Un lecteur de Fantasy est (sans doute) quelqu’un qui a conservé une âme d’enfant, mais cela n’en fait pas un débile attardé. Un lecteur sain d’esprit ne confond pas la fiction et la réalité. Un lecteur sain d’esprit ne croit pas plus aux histoires de Fantasy qu’un enfant aux contes. Un lecteur sain d’esprit sait que la Fantasy est une littérature d’escapade chimérique temporaire et non un moyen de fuir le réel. La Fantasy propose un réenchantement du quotidien passablement désenchanté. N’est-ce pas le propre de la lecture que de procurer du plaisir et du dépaysement (quel que soit le genre) ? Pourquoi serait-il plus néfaste de lire de la Fantasy ?
Ah oui, j’oubliais… les auteurs de Fantasy sont des ignares, leurs écrits n’apportent aucune forme de culture, aucune réflexion sur notre société. Contrairement aux idées reçues, ces auteurs se cultivent, travaillent leur sujet pour proposer des récits pertinents et crédibles. Gavriel Kay dans » Les chevaux célestes » dresse un portrait époustouflant d’une Chine inspirée de la dynastie Tang. Raymond Feist dans la « Trilogie de l’empire » propose une Corée féodale plus que convaincante.
La Fantasy compte certes de nombreux (trop) ouvrages sans saveur, de la profondeur d’un pois chiche, mais au risque de me répéter, comme dans toutes les disciplines de la littérature. La Fantasy urbaine par exemple porte un regard critique sur notre société sans employer le ton déromancé des œuvres littéraires (estampillées grandes) actuelles. Plus généralement, la Fantasy s’intéresse aux thèmes universels de l’humanité, la mort, la trahison, la souffrance, l’amitié, l’amour, la volonté de triompher des obstacles de la vie – comme la grande littérature.

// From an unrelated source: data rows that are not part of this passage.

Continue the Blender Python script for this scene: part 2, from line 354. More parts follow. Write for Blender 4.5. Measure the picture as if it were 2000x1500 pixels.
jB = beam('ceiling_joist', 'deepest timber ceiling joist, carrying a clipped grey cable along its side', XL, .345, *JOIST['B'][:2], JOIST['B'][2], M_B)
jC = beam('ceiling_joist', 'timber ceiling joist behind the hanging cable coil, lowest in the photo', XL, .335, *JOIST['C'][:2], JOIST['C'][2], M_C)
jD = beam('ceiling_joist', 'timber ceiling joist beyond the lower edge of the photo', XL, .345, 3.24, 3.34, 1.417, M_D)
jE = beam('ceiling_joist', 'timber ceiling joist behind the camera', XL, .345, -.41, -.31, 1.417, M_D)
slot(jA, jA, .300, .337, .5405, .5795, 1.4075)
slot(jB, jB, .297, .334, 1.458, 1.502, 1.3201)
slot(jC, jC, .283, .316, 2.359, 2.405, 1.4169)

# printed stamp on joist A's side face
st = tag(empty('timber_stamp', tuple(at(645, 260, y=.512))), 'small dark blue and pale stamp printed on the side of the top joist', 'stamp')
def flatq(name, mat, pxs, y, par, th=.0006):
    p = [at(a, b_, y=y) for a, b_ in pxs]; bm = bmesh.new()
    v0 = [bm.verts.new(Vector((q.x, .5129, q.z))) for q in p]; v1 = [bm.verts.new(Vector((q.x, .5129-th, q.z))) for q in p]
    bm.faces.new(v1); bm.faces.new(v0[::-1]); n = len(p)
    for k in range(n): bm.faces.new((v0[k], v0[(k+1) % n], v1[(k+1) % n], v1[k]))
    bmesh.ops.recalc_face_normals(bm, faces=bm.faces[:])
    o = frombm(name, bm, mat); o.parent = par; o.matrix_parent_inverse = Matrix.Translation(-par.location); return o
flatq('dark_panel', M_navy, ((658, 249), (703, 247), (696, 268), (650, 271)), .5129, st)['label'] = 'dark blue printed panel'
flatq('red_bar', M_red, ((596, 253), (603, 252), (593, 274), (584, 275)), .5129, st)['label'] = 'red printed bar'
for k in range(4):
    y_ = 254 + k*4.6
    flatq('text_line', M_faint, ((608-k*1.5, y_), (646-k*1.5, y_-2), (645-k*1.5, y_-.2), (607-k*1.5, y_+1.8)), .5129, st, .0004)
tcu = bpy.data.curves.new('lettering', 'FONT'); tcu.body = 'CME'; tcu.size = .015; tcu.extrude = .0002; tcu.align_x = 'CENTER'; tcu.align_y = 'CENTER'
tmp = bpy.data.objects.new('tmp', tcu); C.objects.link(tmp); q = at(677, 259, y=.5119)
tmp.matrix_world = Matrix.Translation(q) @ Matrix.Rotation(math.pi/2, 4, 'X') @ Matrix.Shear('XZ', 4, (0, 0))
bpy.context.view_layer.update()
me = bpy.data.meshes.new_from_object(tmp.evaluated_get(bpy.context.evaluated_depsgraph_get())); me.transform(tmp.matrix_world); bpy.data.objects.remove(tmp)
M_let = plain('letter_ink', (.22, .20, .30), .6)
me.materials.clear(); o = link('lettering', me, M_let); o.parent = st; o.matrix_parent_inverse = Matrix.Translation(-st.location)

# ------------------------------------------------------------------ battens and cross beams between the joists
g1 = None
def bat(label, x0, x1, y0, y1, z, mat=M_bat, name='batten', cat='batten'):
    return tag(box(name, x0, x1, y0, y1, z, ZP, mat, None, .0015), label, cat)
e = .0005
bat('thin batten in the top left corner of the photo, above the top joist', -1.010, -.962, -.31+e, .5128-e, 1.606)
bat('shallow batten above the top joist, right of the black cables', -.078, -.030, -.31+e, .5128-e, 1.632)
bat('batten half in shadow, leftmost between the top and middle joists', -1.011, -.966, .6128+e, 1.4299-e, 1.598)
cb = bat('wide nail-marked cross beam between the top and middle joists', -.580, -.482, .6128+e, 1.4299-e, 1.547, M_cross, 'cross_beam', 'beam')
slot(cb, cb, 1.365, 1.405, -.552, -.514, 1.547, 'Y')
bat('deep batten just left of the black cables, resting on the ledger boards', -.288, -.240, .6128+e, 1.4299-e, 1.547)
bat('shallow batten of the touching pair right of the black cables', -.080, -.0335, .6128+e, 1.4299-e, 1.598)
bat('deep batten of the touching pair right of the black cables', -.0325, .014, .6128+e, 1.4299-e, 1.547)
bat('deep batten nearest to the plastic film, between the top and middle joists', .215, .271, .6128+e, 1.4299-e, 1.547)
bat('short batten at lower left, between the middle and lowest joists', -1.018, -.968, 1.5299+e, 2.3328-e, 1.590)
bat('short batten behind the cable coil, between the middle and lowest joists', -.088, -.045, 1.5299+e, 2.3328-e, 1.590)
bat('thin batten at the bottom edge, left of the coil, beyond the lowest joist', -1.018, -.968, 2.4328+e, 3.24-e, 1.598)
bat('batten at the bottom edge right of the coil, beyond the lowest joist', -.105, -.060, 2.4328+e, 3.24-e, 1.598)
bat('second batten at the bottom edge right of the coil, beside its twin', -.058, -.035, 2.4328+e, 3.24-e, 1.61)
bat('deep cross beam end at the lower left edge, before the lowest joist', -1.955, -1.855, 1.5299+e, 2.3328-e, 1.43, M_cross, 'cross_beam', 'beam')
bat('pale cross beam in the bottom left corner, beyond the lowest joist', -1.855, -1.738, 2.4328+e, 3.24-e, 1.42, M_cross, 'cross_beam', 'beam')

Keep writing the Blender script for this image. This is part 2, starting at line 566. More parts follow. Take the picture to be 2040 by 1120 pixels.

Faites-moi confiance, messieurs dames, essayez de lire un peu de Fantasy de temps à autre. Ne laissez pas quelques élitistes gâcher votre plaisir. Il n’existe pas de vraie ou de fausse littérature seulement des bons ou des mauvais livres. Contrairement au Goncourt, elle risque de vous redonner le sourire et de vous aider à supporter les tracas du quotidien.